- **WHAT THE TASK REQUIRES**:
Omit the images, then output each of the records below exactly.

+++ MATERIAL SUPPLIED

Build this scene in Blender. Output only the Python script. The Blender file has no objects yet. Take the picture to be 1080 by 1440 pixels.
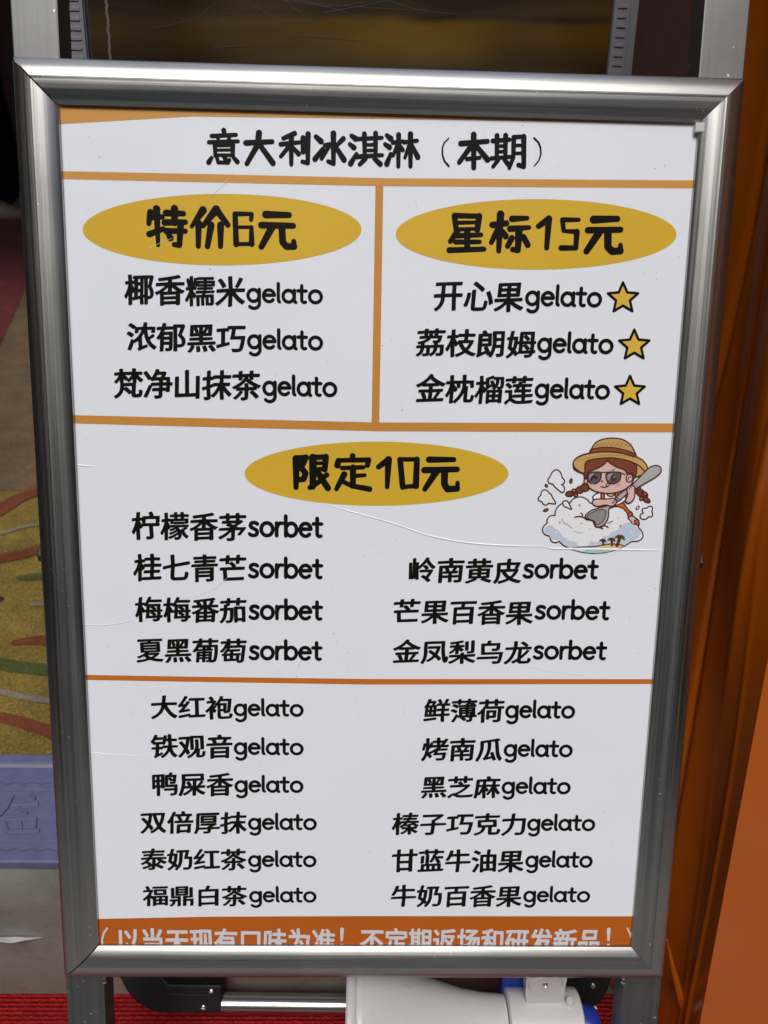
import bpy, bmesh, math, random
from mathutils import Vector, Matrix, noise
from mathutils.geometry import tessellate_polygon
random.seed(7)
SC = bpy.context.scene
COL = SC.collection

# ------------------------------------------------------------------ camera
LEAN = math.radians(20.3)                   # the board leans back
HC = 0.65                                  # height of the board's centre above the carpet
YB = 0.5247                                 # distance of the board's centre ahead of the camera
BM = Matrix(((1, 0, 0), (0, math.sin(LEAN), -math.cos(LEAN)), (0, math.cos(LEAN), math.sin(LEAN))))
R = Matrix(((0.9995896, 0.0196533, 0.0208407), (-0.0158511, 0.9854787, -0.1690575), (-0.0238606, 0.1686577, 0.9853858)))
CB = Vector((-0.00738, 0.15272, 0.61587))   # camera in board coordinates
BC = Vector((0, YB, HC))
CAM_ROT = BM @ R.transposed()
CAM_LOC = BC + BM @ CB
cd = bpy.data.cameras.new('camera')
cam = bpy.data.objects.new('camera', cd)
COL.objects.link(cam)
cam.matrix_world = Matrix.Translation(CAM_LOC) @ CAM_ROT.to_4x4()
cd.sensor_fit = 'VERTICAL'
cd.sensor_height = 36.0
cd.lens = 36.0 * 1082 / 1440
cd.clip_start = 0.02
cd.clip_end = 200
cd.dof.use_dof = True
cd.dof.focus_distance = 0.63
cd.dof.aperture_fstop = 10.0
SC.camera = cam

# ------------------------------------------------------------------ sky, sun, exposure
SUN_EL, SUN_AZ = math.radians(58), math.radians(188)
w = bpy.data.worlds.new("World")
SC.world = w
w.use_nodes = True
nt = w.node_tree
sky = nt.nodes.new('ShaderNodeTexSky')
sky.sky_type = 'NISHITA'
sky.sun_disc = False
sky.sun_elevation = SUN_EL
sky.sun_rotation = SUN_AZ
sky.air_density = 1.0
sky.dust_density = 2.0
sky.ozone_density = 1.0
nt.links.new(sky.outputs[0], nt.nodes['Background'].inputs[0])
nt.nodes['Background'].inputs[1].default_value = 0.10
sd = bpy.data.lights.new('sun', 'SUN')
sd.energy = 1.2
sd.angle = math.radians(25)
sd.color = (1.0, 0.975, 0.95)
sun = bpy.data.objects.new('sun', sd)
COL.objects.link(sun)
sdir = Vector((math.sin(SUN_AZ) * math.cos(SUN_EL), math.cos(SUN_AZ) * math.cos(SUN_EL), math.sin(SUN_EL)))
sun.rotation_euler = sdir.to_track_quat('Z', 'Y').to_euler()
SC.view_settings.view_transform = 'Standard'
SC.view_settings.look = 'None'
SC.view_settings.gamma = 1
SC.view_settings.exposure = 0.80
SC.view_settings.use_curve_mapping = False


# ------------------------------------------------------------------ helpers
def ray(px, py):
    return CAM_ROT @ Vector(((px - 540) / 1082, -(py - 720) / 1082, -1.0))


def on_y(px, py, y):
    d = ray(px, py)
    return CAM_LOC + d * ((y - CAM_LOC.y) / d.y)


def on_z(px, py, z):
    d = ray(px, py)
    return CAM_LOC + d * ((z - CAM_LOC.z) / d.z)


def at(px, py, z=0.0):
    """point of the board plane (board coordinates, metres)"""
    d = R.transposed() @ Vector(((px - 540) / 1082, -(py - 720) / 1082, -1.0))
    s = (z - CB.z) / d.z
    q = CB + d * s
    return (q.x, q.y)


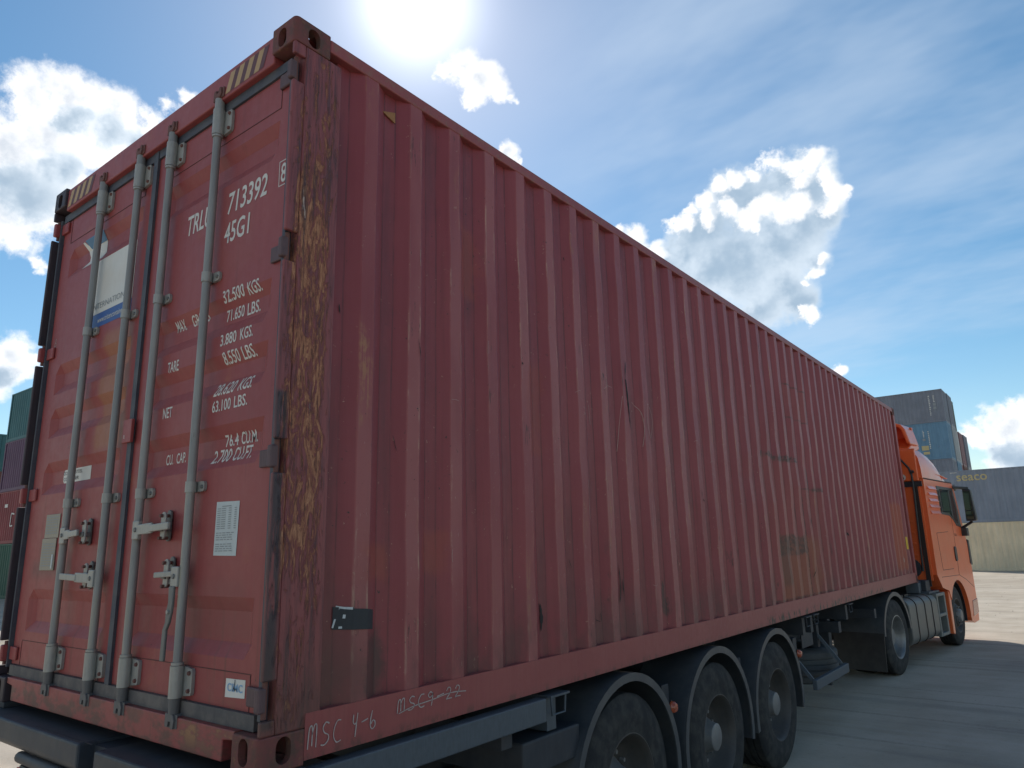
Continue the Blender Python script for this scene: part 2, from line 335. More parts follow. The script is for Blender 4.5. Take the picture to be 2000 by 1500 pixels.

++++++

- **COMPLETE ANSWER**:
Build this scene in Blender. Output only the Python script. The Blender file has no objects yet. Take the picture to be 1080 by 1440 pixels.
import bpy, bmesh, math, random
from mathutils import Vector, Matrix, noise
from mathutils.geometry import tessellate_polygon
random.seed(7)
SC = bpy.context.scene
COL = SC.collection

# ------------------------------------------------------------------ camera
LEAN = math.radians(20.3)                   # the board leans back
HC = 0.65                                  # height of the board's centre above the carpet
YB = 0.5247                                 # distance of the board's centre ahead of the camera
BM = Matrix(((1, 0, 0), (0, math.sin(LEAN), -math.cos(LEAN)), (0, math.cos(LEAN), math.sin(LEAN))))
R = Matrix(((0.9995896, 0.0196533, 0.0208407), (-0.0158511, 0.9854787, -0.1690575), (-0.0238606, 0.1686577, 0.9853858)))
CB = Vector((-0.00738, 0.15272, 0.61587))   # camera in board coordinates
BC = Vector((0, YB, HC))
CAM_ROT = BM @ R.transposed()
CAM_LOC = BC + BM @ CB
cd = bpy.data.cameras.new('camera')
cam = bpy.data.objects.new('camera', cd)
COL.objects.link(cam)
cam.matrix_world = Matrix.Translation(CAM_LOC) @ CAM_ROT.to_4x4()
cd.sensor_fit = 'VERTICAL'
cd.sensor_height = 36.0
cd.lens = 36.0 * 1082 / 1440
cd.clip_start = 0.02
cd.clip_end = 200
cd.dof.use_dof = True
cd.dof.focus_distance = 0.63
cd.dof.aperture_fstop = 10.0
SC.camera = cam

# ------------------------------------------------------------------ sky, sun, exposure
SUN_EL, SUN_AZ = math.radians(58), math.radians(188)
w = bpy.data.worlds.new("World")
SC.world = w
w.use_nodes = True
nt = w.node_tree
sky = nt.nodes.new('ShaderNodeTexSky')
sky.sky_type = 'NISHITA'
sky.sun_disc = False
sky.sun_elevation = SUN_EL
sky.sun_rotation = SUN_AZ
sky.air_density = 1.0
sky.dust_density = 2.0
sky.ozone_density = 1.0
nt.links.new(sky.outputs[0], nt.nodes['Background'].inputs[0])
nt.nodes['Background'].inputs[1].default_value = 0.10
sd = bpy.data.lights.new('sun', 'SUN')
sd.energy = 1.2
sd.angle = math.radians(25)
sd.color = (1.0, 0.975, 0.95)
sun = bpy.data.objects.new('sun', sd)
COL.objects.link(sun)
sdir = Vector((math.sin(SUN_AZ) * math.cos(SUN_EL), math.cos(SUN_AZ) * math.cos(SUN_EL), math.sin(SUN_EL)))
sun.rotation_euler = sdir.to_track_quat('Z', 'Y').to_euler()
SC.view_settings.view_transform = 'Standard'
SC.view_settings.look = 'None'
SC.view_settings.gamma = 1
SC.view_settings.exposure = 0.80
SC.view_settings.use_curve_mapping = False


# ------------------------------------------------------------------ helpers
def ray(px, py):
    return CAM_ROT @ Vector(((px - 540) / 1082, -(py - 720) / 1082, -1.0))


def on_y(px, py, y):
    d = ray(px, py)
    return CAM_LOC + d * ((y - CAM_LOC.y) / d.y)


def on_z(px, py, z):
    d = ray(px, py)
    return CAM_LOC + d * ((z - CAM_LOC.z) / d.z)


def at(px, py, z=0.0):
    """point of the board plane (board coordinates, metres)"""
    d = R.transposed() @ Vector(((px - 540) / 1082, -(py - 720) / 1082, -1.0))
    s = (z - CB.z) / d.z
    q = CB + d * s
    return (q.x, q.y)


Continue the Blender Python script for this scene: part 2, from line 335. More parts follow. The script is for Blender 4.5. Take the picture to be 2000 by 1500 pixels.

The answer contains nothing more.